The City of Sacramento fires a shot at the good folks of Anaheim.

The City of Sacramento has sent this letter to the City of Anaheim demanding that Anaheim back off … now.

Here is a summary of the letter:

The Sacramento Assistant City Manager is making a formal request to the Anaheim City Manager to: (a) stop negotiating with the Kings, including trying to entice them to Anaheim by approving a $75 million bond financing, and (b) at the very least, to condition any such bond financing on the Maloof’s/King’s repayment of their obligation on similar bonds issued by Sacramento.  Additionally, they reference an objection to Anaheim’s environmental impact review (CEQA – a standard report required for any such bond issuance).  However, the language seems to infer that Anaheim should cease all negotiations and bond measures based primarily on “public policy” – it would be damaging to the city of Sacramento and its population on countless levels … whether such argument is sufficiently strong to resonate and cause Anaheim to actually cease negotiations or the bond deal, or to take it a step further and seek an injunction to stop their bond measure, remains to be seen.

By dropping this letter to the City of Anaheim today, the day before Anaheim and their city Financing Authority go to a vote on the bond measure that would fund both the improvements needed for the Honda Center and a $50 million loan to the Maloofs, is either brilliant or a major shot in the dark.  Either way, it is highly unlikely that the NBA would allow the Maloofs to uproot the Kings without assurances that the City of Sacramento will be paid in full.  Countless NBA teams have bond measure agreements of some sort in place with their cities of residence – the idea being, the direct and indirect revenue streams a professional NBA team brings to a city more than make up for the city’s provision of upfront funds to build or improve a stadium to house the team.  For David Stern to allow one of his teams to renege on a pact with a local government would have a long term negative effect on other NBA owners’ ability to do business.

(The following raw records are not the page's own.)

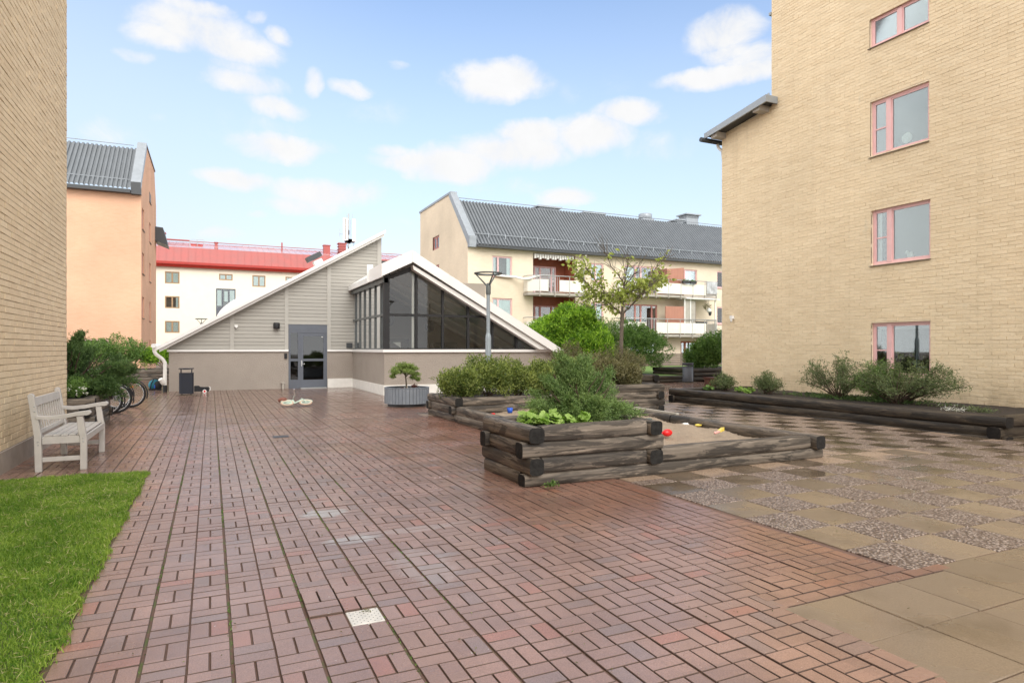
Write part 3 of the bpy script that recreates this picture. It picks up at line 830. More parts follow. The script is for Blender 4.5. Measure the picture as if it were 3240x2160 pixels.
b = MB(); b.tube([(XC+.1,16.2,8.2),(XC+.1,16.15,8.05),(XC+.12,16.0,7.9),(XC+.12,15.95,7.6),(XC+.12,15.95,.2)], .05, 10); b.build('downpipe', M['white_dirty'], tc)
b = MB(); b.tube([(XC-.03,13.92,8.75),(XC-.03,13.95,9.02)], .03, 8); b.box(XC-.06, XC+.3, 13.88, 14.0, 8.72, 8.9); b.build('flashing', M['zinc'], tc)
b = MB(); b.box(XC-.02, XC+.3, 13.87, 13.95, 11.30, 11.38); b.build('bracket', M['zinc'], tc)
b = MB(); b.box(XC-.09, XC-.005, 15.34, 15.46, 2.44, 2.54); b.ellipsoid((XC-.07,15.40,2.39), (.035,.035,.05)); b.build('wall_sensor', M['white'], tc)

def c_window(ya, yb, za, zb, kind):
    """pink window set into the wall x = XC; small side sash at the far end (larger y)"""
    xf = XC + .07; w = .055
    f = MB()
    f.box(xf, xf+.06, ya, yb, zb-w, zb); f.box(xf, xf+.06, ya, yb, za, za+w)
    f.box(xf, xf+.06, ya, ya+w*.8, za+w, zb-w); f.box(xf, xf+.06, yb-w, yb, za+w, zb-w)
    ym = yb - .44 if kind != 'small' else (ya+yb)/2
    f.box(xf-.012, xf+.06, ym-.055, ym+.055, za+w, zb-w)
    win = f.build('window', M['pink'], tc)
    s = MB()
    for (a, c) in ((ya+w*.8, ym-.055), (ym+.055, yb-w)):
        for q in ((a, c, zb-w-.035, zb-w), (a, c, za+w, za+w+.035), (a, a+.03, za+w+.035, zb-w-.035), (c-.03, c, za+w+.035, zb-w-.035)):
            s.box(xf+.012, xf+.05, q[0], q[1], q[2], q[3])
    if kind != 'small':
        zm = (za+zb)/2 - .02; s.box(xf+.014, xf+.05, ym+.085, yb-w-.03, zm-.016, zm+.016)
    s.build('sash', M['pink'], win)
    g = MB(); g.box(xf+.03, xf+.036, ya+.05, yb-.06, za+.06, zb-.06); g.build('pane', M['glass'], win)
    sl = MB(); sl.hexa([(XC-.045,ya-.01,za-.03),(XC+.08,ya-.01,za-.012),(XC+.08,yb+.03,za-.012),(XC-.045,yb+.03,za-.03),
                        (XC-.045,ya-.01,za-.016),(XC+.08,ya-.01,za+.002),(XC+.08,yb+.03,za+.002),(XC-.045,yb+.03,za-.016)]); sl.build('sill', M['sill'], win)
    d = MB(); d.quad((xf+.75,ya-.3,za-.3),(xf+.75,yb+.3,za-.3),(xf+.75,yb+.3,zb+.3),(xf+.75,ya-.3,zb+.3)); d.build('room', M['dark'], win)
    def panel(name, y0, y1, z0, z1, mat, dx=.10):
        p = MB(); p.box(xf+dx, xf+dx+.006, y0, y1, z0, z1); p.build(name, M[mat], win)
    if kind == 'blind':
        panel('blind', ya+.05, yb-.05, za+.06, zb-.06, 'blind')
        e = MB(); e.ellipsoid((xf+.085, ya+.62, za+.26), (.02,.13,.13)); e.build('lamp_globe', M['curtain'], win)
    if kind == 'roller': panel('roller_blind', ya+.05, ym-.03, za+.06, zb-.06, 'roller')
    if kind == 'roller': panel('curtain', yb-.17, yb-.06, za+.06, zb-.06, 'curtain')
    if kind == 'small': panel('roller_blind', ya+.05, yb-.05, za+.06, zb-.06, 'roller')
    if kind == 'roller':
        e = MB(); e.ellipsoid((xf+.07, ya+.55, za+.15), (.03,.09,.08)); e.ellipsoid((xf+.07, ya+.63, za+.22), (.03,.05,.05)); e.build('ornament', M['curtain'], win)
    if kind == 'dark':
        panel('blind', ya+.06, yb-.06, zb-.16, zb-.075, 'blind', .08)
        e = MB(); e.tube([(xf+.3, ya+.55, za+.1), (xf+.3, ya+.56, zb-.1)], .012, 6); e.tube([(xf+.2, ya+.12, za+.1), (xf+.2, ya+.04, zb-.3)], .014, 6)
        e.ellipsoid((xf+.15, ya+.45, za+.34), (.06,.11,.05), jit=.4); e.ellipsoid((xf+.15, ya+.35, za+.20), (.06,.14,.07), jit=.4); e.build('ornament', M['roller'], win)
        panel('curtain', yb-.30, yb-.16, za+.06, zb-.2, 'dim', .25)
for h, k in zip(CW_H, ('dark', 'roller', 'blind', 'small')): c_window(*h, k)

# ------------------------------------------------------------------ generic flat walls with holes
def flat_wall(b, axis, t, u0, u1, z0, z1, holes, reveal=.1, sgn=-1, mat=0):
    """wall on plane axis = t, facing sgn; holes (ua,ub,za,zb) get reveals"""
    P = (lambda u, z, d=0: (u, t - sgn*d, z)) if axis == 'y' else (lambda u, z, d=0: (t - sgn*d, u, z))
    us = sorted({u0, u1, *[h[0] for h in holes], *[h[1] for h in holes]}); zs = sorted({z0, z1, *[h[2] for h in holes], *[h[3] for h in holes]})
    us = [u for u in us if u0 <= u <= u1]; zs = [z for z in zs if z0 <= z <= z1]
    for i in range(len(us)-1):
        for j in range(len(zs)-1):
            uc, zc = (us[i]+us[i+1])/2, (zs[j]+zs[j+1])/2
            if any(h[0] < uc < h[1] and h[2] < zc < h[3] for h in holes): continue
            b.quad(P(us[i],zs[j]), P(us[i+1],zs[j]), P(us[i+1],zs[j+1]), P(us[i],zs[j+1]), mat)
    for ua, ub, za, zb in holes:
        for (p, q) in (((ua,za),(ua,zb)), ((ub,za),(ub,zb)), ((ua,za),(ub,za)), ((ua,zb),(ub,zb))):
            b.quad(P(*p), P(*q), P(*q, reveal), P(*p, reveal), mat)
def simple_window(parent, axis, t, sgn, ua, ub, za, zb, fm, inner, mull=(.5,), fw=.09, dep=.07, gm='glass', transom=None, shade=None):
    """frame with mullions, pane and a room behind; window is recessed by dep"""
    def B(b, u0, u1, z0, z1, d0, d1, mat=0):
        a, c = sorted((t - sgn*d0, t - sgn*d1))
        if axis == 'y': b.box(u0, u1, a, c, z0, z1, mat)
        else: b.box(a, c, u0, u1, z0, z1, mat)
    f = MB()
    B(f, ua, ub, zb-fw, zb, dep, dep+.07); B(f, ua, ub, za, za+fw, dep, dep+.07)
    B(f, ua, ua+fw, za+fw, zb-fw, dep, dep+.07); B(f, ub-fw, ub, za+fw, zb-fw, dep, dep+.07)
    for q in mull:
        u = ua + (ub-ua)*q; B(f, u-fw*.6, u+fw*.6, za+fw, zb-fw, dep-.01, dep+.07)
    if transom:
        for (qa, qb, zt) in transom: B(f, ua+(ub-ua)*qa, ua+(ub-ua)*qb, zt-.03, zt+.03, dep+.01, dep+.06)
    w = f.build('window', M[fm], parent)
    g = MB(); B(g, ua+fw*.5, ub-fw*.5, za+fw*.5, zb-fw*.5, dep+.03, dep+.04); g.build('pane', M[gm], w)
    r = MB(); B(r, ua, ub, za, zb, dep+.5, dep+.52); r.build('room', M[inner], w)
    if shade:
        for (qa, qb, zz0, zz1, mt) in shade:
            s = MB(); B(s, ua+(ub-ua)*qa, ua+(ub-ua)*qb, zz0, zz1, dep+.055, dep+.062); s.build('curtain', M[mt], w)
    return w

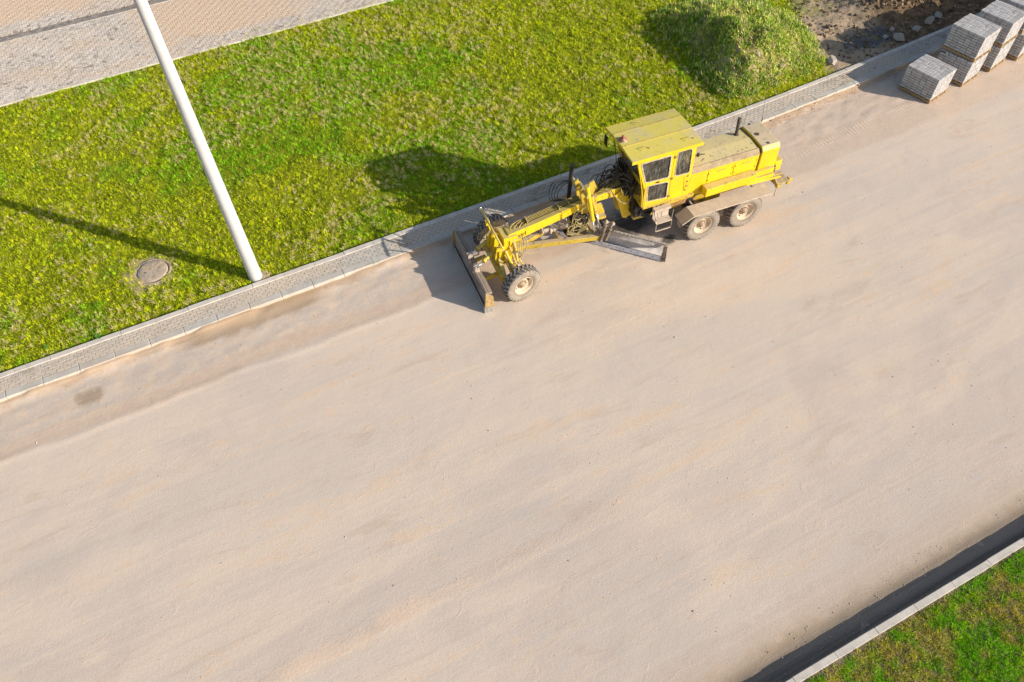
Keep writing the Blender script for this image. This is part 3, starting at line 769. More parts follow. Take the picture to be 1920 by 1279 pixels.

It has been my opinion for a while that the relocation of the Sacramento Kings will come down to the dollar amount needed to pay off the loan to the City of Sacramento, pay the NBA relocation fee, and pay to impede on the territorial infringement rights of both the Lakers and the Clippers.  We now know that the City of Sacramento is going to want $77 million before the Maloofs leave town, and from this letter, leaving behind a decrepit Arco Arena will not suffice.  The NBA has set the standard of $30 million for the relocation fee alone, so before we even begin to speculate on what the Lakers and the Clippers are going to ask for on April 14-15, the Maloofs are already looking at $107 million to relocate a franchise that Forbes estimated was worth $293 million.  That’s a whole lot of cash folks.

Kings’ play by play announcer Grant Napear had a conversation with the Maloofs this evening.  He will hold onto most of that conversation for his radio show tomorrow, but Napear did tweet this:

The City of Sacramento fires a shot at the good folks of Anaheim.The City of Sacramento fires a shot at the good folks of Anaheim.

Just finished talking to Maloofs. I will relay conversation tomorrow at 4pm. Needless to say they are extremely upset at today’s city letter.
Maloofs told me cities letter was below the belt. Full story tomorrow at 4pm ok KHTK
It sounds like things are about to get extremely contentious between these two groups who may ultimately be stuck together if things don’t go the Maloofs’ way.